Jason McCourty is taking his broadcast career to ESPN. The former NFL cornerback has signed a new multi-year contract to work as an NFL contributor at the network, ESPN announced, an exclusive deal that ends his run as a CBS game analyst.

What happened

McCourty will appear as an analyst across several ESPN shows, including programming tied to Super Bowl LXI in Los Angeles. The agreement is exclusive, closing the door on his CBS work in the booth.

At CBS, McCourty had called games alongside play-by-play voice Andrew Catalon and analyst Charles Davis. His departure pulls one voice out of that rotation as the network sorts out its NFL assignments.

Why it matters

The move deepens ESPN's reliance on recent ex-players to anchor its NFL studio and game programming, adding another familiar face to the network's coverage ahead of a Super Bowl year. For McCourty, it consolidates a growing broadcast career around a single network.

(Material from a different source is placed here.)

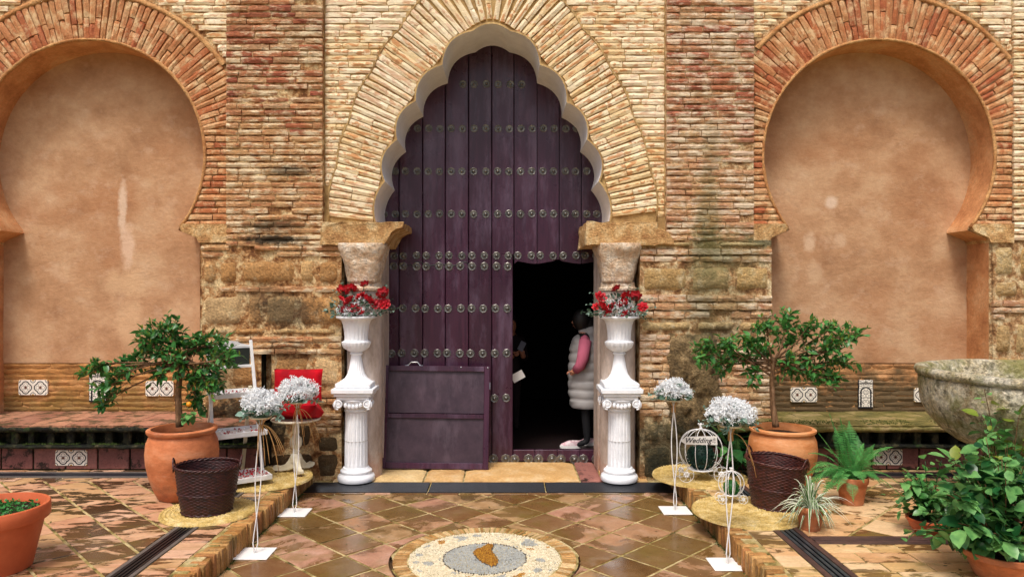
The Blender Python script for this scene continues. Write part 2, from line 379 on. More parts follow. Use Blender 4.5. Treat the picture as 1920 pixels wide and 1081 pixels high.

It also reshuffles CBS's booth. With Davis shifting to lead college football color duties, Catalon now needs a new partner for his NFL assignments.

What to watch next

Watch for ESPN to confirm which shows McCourty joins and how the network slots him into its Super Bowl LXI coverage. On the other side, CBS will need to reconfigure the Catalon booth ahead of the 2026 season.